The overwhelming majority of works dealing with the German occupation of France and the Vichy regime, deal with the political and military aspects of that difficult period, though some do focus on how ordinary citizens behaved during those years. What has been missing has been a thorough analysis of the "culture" community as it related to the Germans. This void is what Mr. Spotts' "Shameful Peace" seeks to fill and mostly succeeds. This is not an exhaustive listing of who did what to whom during those years; not everybody who was anybody then is worth the memory. Spotts takes each of the elements of what we usually regard as "culture": literature, painting, sculpture, music, popular entertainement, publishing, theatre, film and, selecting representative figures, analyses their behavior, i.e., answers the question did they collaborate or not, what form did collaboration, resistance, abstention, or flight take, what were the ramifications of their actions, how they fit within the German and Vichy schemes, and what was their respective aftermath with the Liberation. This is well structured analysis and narrative, a pleasure to read that becomes something of a page turner. The moral terrain is challenging as it dwells on choices people made, people with whose work one is familiar and of unquestionable merit to this day. The surprises come in the details as, in general, one is already aware, in many of the cases, about who collaborated and who did not. When discussing painters (Picasso, Matisse, etc.), it is interesting to also see dealers discussed, and how several (even "protected" Jewish ones) were more than willing to procure for Goering, Goebbels and Hitler the "old masters" they so craved. The Paris art market flourished during the occupation.

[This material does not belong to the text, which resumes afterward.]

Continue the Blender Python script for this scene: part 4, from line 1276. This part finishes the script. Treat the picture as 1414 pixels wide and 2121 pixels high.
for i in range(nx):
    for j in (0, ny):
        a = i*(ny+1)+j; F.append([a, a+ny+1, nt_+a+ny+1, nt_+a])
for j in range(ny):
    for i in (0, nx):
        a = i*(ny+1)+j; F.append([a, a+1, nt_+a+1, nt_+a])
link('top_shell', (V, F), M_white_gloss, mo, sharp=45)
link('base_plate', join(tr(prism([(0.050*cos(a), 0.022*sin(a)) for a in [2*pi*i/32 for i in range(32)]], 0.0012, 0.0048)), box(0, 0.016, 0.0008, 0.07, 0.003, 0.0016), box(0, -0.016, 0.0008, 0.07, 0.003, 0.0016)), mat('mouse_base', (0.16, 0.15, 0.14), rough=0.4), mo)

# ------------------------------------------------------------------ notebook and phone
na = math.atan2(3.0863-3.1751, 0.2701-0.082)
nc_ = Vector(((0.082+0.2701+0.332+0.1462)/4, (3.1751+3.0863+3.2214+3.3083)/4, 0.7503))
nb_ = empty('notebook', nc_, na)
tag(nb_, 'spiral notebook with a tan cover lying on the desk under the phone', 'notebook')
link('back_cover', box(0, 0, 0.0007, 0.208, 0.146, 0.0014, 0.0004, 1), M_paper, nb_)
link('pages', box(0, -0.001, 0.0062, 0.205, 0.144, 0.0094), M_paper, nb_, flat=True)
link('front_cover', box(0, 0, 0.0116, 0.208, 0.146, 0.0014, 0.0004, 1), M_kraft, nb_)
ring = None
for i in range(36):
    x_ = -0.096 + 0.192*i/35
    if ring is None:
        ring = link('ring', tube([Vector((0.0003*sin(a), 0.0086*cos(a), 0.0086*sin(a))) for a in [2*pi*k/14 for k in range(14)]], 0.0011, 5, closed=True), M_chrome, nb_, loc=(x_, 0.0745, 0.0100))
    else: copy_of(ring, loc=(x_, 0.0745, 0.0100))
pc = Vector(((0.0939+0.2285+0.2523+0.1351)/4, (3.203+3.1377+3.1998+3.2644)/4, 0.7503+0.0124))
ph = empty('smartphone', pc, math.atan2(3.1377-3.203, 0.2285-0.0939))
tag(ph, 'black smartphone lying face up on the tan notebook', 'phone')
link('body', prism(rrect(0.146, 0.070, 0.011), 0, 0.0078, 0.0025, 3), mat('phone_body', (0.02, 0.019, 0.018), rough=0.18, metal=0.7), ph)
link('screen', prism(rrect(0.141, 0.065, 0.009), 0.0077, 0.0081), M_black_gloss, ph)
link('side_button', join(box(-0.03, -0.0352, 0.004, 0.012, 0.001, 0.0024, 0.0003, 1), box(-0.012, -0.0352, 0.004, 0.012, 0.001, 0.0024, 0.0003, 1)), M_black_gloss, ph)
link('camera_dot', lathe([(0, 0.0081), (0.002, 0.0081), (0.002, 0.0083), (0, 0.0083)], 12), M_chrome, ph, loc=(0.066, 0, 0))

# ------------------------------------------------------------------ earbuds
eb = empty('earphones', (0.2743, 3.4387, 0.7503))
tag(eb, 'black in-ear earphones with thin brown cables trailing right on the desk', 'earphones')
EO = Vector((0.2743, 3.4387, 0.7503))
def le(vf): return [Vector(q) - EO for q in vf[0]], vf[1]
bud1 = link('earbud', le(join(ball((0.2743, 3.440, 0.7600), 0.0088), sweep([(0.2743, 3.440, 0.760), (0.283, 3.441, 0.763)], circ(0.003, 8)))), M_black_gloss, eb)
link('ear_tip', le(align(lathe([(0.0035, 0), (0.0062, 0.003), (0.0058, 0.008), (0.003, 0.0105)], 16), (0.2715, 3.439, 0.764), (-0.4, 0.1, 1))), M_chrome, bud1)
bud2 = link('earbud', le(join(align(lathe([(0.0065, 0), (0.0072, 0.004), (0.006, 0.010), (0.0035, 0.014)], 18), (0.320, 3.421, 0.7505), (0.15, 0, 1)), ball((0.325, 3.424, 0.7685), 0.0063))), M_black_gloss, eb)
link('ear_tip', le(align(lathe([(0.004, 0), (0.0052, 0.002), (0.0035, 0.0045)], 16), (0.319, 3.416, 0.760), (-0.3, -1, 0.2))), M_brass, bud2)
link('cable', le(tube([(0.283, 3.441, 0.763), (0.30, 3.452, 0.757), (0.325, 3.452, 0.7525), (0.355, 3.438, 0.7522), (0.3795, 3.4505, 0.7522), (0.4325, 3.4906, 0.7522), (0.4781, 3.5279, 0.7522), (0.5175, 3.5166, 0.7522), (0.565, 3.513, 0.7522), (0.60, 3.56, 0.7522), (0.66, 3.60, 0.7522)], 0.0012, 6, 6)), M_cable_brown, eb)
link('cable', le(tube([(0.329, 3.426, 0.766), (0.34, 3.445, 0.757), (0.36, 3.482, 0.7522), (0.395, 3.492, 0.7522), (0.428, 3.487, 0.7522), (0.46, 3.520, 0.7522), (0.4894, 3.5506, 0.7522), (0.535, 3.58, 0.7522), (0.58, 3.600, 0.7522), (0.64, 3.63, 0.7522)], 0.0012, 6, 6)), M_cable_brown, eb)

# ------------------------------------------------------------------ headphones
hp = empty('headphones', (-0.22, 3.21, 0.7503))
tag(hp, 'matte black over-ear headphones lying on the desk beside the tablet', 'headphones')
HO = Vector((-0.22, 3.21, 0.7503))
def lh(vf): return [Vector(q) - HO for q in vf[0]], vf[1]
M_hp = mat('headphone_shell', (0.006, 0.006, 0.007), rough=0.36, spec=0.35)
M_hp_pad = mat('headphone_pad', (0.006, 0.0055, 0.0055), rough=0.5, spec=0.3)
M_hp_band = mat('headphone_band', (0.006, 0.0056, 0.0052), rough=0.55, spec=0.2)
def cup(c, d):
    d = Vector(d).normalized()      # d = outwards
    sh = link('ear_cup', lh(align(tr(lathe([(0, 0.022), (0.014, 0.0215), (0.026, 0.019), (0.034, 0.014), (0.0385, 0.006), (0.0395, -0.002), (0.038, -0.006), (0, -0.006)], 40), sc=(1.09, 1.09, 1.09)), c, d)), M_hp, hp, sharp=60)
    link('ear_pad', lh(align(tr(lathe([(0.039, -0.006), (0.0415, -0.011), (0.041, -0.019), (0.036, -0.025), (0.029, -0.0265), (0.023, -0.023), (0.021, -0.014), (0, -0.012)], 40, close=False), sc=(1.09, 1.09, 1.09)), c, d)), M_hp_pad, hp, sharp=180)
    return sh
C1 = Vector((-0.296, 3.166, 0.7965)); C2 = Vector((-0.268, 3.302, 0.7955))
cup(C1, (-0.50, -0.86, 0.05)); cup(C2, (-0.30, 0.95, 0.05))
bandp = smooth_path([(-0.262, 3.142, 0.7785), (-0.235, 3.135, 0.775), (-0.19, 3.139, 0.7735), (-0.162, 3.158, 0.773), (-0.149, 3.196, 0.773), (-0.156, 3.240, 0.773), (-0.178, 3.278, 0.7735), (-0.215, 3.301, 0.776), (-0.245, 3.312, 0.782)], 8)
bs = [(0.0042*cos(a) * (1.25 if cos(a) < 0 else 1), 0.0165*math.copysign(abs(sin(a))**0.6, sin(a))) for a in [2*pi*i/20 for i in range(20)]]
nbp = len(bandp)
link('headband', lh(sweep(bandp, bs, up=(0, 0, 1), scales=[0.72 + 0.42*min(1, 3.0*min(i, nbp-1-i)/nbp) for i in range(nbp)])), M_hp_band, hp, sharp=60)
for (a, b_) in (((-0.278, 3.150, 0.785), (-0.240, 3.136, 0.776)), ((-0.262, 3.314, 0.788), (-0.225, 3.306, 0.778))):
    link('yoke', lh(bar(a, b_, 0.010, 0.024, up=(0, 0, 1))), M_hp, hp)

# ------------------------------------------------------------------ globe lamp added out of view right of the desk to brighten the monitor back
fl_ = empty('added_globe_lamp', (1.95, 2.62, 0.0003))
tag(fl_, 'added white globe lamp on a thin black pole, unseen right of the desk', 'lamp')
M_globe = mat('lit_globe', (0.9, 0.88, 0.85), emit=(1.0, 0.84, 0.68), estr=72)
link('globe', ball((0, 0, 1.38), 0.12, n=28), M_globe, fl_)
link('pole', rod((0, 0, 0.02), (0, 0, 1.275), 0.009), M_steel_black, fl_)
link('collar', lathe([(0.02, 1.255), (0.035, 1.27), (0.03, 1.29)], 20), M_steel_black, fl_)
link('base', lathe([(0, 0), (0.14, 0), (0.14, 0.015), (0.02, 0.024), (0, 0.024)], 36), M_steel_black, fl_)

In the summing up of the period, when discussing trials during the "depuration", after the liberation, Spotts frames the underlying questions clearly: "In a country where ideas have always been more important than facts, the question was whether the accused should be judged for their opinions as well as their deeds. That led to further question whether opinions could become deeds when they called for action - such as arrest, assassination, or deportation. And behind this lay the still broader issue of the responsibility of artists and intellectuals to society." Indeed, these are the questions that underly the text. Indeed such were the times that accepting a dinner invitation from the occupier could be construed as a demoralizing factor to the resister. Had not the Spanish established a strong, universal operating principle during the Napoleonic invasion that the primary and most legitimate responsibility during an "occupation" is to resist it?
I recommend in tandem a more specific analysis of the film industry during the occupation, Evelyn Ehrlich's Cinema of Paradox: French Filmaking under the German Occupation and Alice Kaplan's work about Brasillach, The Collaborator: The Trial and Execution of Robert Brasillach.
The book contains interesting illustrations. It is not footnoted. However, sources for each chapter are detailed in a separate section at the end.